◆ **EXERCISE GOAL**
Work out how many lines in the listing below include the word "picture"; answer with the number alone.

◆ **DATA FOR THIS EXERCISE**

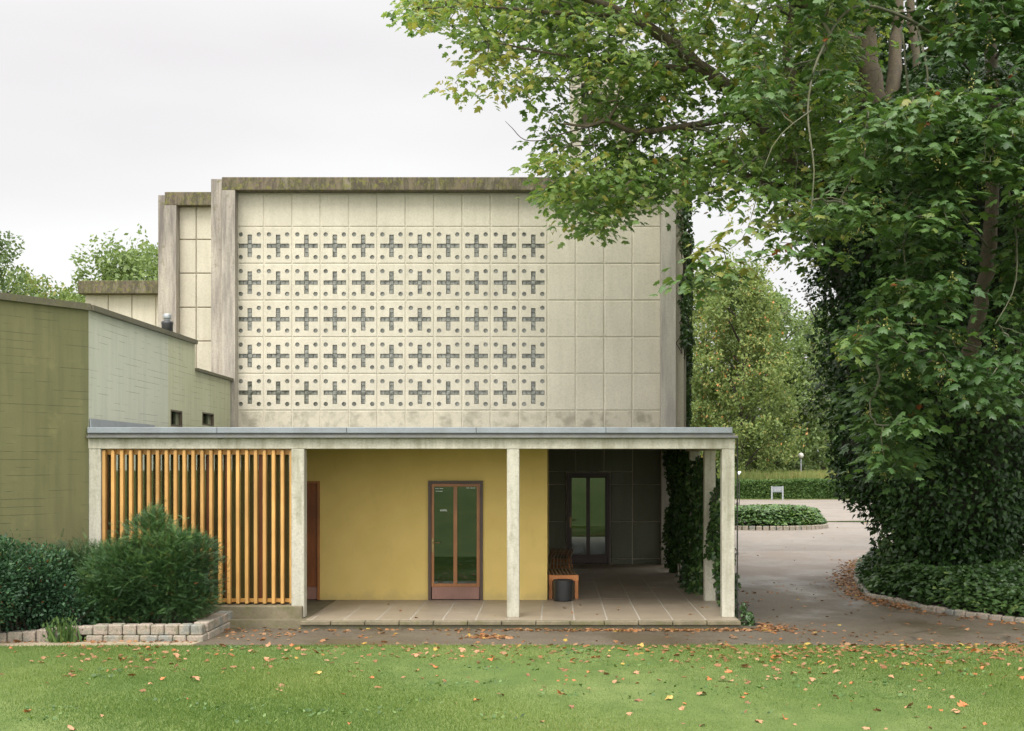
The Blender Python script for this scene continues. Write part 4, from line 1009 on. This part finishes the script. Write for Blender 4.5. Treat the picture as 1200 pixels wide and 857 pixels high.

...

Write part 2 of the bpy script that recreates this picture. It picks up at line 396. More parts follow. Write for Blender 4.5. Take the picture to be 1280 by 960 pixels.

...

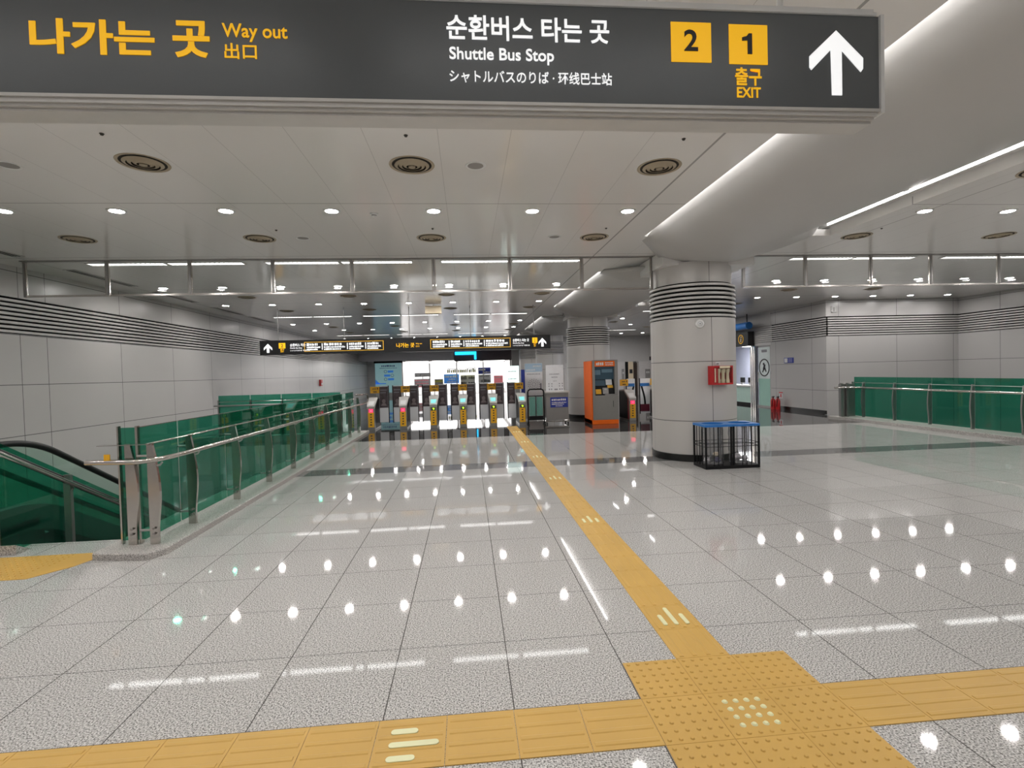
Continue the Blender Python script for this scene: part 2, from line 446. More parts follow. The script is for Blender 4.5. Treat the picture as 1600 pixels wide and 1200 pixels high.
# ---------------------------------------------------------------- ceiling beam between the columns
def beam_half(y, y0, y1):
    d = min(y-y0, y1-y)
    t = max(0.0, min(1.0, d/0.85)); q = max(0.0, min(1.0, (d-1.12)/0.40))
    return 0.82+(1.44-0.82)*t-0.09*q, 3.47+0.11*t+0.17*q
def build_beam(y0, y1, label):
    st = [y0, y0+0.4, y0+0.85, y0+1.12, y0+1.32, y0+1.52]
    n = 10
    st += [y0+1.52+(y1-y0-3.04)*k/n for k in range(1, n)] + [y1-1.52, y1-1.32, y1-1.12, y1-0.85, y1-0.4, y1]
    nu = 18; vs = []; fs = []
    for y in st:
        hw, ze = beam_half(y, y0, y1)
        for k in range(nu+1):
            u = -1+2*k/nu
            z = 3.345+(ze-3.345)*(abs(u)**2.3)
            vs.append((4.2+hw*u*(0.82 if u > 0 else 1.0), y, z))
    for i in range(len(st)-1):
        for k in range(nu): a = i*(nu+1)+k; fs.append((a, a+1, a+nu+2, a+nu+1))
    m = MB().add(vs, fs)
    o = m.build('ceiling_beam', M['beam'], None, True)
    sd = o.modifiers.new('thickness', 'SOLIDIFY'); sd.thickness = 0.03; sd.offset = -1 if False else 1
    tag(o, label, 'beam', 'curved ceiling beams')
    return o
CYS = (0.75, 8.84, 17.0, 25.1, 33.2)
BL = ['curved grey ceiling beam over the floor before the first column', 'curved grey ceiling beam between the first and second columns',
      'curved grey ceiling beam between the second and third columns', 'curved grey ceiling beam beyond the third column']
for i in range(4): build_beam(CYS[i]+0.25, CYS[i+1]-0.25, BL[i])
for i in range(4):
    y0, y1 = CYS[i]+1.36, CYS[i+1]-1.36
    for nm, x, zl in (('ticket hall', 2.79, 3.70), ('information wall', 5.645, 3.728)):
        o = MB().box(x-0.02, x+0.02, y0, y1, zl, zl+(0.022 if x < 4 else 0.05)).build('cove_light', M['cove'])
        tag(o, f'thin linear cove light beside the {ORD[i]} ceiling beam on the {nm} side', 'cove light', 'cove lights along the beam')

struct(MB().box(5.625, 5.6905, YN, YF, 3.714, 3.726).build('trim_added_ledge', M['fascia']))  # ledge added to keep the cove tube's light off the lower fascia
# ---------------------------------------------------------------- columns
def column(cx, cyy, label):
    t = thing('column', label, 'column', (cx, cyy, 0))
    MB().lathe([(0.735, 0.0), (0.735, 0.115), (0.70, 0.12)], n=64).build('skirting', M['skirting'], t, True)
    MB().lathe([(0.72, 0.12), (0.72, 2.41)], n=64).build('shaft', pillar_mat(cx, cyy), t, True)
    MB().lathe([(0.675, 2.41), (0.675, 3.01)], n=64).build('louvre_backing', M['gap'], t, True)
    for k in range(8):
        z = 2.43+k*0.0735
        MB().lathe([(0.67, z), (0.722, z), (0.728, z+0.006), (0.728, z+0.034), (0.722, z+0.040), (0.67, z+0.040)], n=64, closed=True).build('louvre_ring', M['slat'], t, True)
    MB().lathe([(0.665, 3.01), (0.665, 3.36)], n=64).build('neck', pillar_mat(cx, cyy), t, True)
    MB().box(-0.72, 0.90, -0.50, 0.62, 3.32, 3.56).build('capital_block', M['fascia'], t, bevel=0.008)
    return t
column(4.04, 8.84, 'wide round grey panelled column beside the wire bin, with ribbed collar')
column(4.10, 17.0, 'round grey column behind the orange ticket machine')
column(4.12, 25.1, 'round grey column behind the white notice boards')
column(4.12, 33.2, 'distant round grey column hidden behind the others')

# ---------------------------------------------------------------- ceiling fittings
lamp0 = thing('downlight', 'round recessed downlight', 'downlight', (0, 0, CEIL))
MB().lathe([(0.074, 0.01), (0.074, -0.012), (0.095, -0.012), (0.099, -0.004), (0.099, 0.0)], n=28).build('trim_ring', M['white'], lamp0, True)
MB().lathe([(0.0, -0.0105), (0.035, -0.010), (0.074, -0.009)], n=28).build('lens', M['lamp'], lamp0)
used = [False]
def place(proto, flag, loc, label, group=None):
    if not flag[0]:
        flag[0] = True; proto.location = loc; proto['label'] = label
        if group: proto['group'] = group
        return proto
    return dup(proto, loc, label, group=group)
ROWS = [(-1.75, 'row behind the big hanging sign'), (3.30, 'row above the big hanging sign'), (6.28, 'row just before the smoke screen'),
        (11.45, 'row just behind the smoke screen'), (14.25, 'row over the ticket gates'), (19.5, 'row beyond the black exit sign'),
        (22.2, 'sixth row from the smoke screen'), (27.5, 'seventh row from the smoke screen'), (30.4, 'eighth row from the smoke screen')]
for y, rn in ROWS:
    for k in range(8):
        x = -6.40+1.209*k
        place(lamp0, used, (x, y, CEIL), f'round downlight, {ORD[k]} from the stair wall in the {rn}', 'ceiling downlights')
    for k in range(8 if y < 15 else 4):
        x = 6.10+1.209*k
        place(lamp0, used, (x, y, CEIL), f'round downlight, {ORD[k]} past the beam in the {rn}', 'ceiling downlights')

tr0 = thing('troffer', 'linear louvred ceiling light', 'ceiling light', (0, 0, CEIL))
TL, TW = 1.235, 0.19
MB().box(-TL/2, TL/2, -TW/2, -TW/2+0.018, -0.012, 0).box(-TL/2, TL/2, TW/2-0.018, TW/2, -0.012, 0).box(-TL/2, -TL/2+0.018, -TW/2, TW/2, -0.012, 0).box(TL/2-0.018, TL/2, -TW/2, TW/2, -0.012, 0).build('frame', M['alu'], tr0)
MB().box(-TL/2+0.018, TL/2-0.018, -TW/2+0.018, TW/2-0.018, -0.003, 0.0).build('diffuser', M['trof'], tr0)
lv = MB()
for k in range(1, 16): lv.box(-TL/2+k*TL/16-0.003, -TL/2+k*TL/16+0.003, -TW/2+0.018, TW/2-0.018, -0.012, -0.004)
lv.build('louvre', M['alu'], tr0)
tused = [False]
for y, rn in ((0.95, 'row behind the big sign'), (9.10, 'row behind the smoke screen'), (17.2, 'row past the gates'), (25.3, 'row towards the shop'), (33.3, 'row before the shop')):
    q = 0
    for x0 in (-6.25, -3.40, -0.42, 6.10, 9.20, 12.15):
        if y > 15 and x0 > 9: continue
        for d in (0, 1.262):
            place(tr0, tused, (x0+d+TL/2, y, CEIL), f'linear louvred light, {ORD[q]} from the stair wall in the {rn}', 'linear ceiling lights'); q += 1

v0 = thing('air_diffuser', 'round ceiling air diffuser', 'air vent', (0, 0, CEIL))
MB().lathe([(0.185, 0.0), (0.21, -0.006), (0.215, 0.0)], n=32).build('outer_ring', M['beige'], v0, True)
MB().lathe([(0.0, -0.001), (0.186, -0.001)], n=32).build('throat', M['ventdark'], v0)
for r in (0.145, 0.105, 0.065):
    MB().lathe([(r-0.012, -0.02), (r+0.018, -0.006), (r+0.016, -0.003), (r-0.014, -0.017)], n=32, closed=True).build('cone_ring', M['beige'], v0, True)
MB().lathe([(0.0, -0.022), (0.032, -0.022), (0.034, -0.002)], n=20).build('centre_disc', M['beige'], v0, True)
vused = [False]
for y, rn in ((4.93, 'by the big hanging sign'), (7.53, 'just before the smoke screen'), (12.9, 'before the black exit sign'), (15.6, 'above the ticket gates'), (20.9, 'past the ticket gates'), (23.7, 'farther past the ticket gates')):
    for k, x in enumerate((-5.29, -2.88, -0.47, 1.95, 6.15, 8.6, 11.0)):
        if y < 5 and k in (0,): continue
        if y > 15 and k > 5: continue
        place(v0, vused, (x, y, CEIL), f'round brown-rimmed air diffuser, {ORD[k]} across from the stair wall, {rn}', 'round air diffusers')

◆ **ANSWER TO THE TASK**
3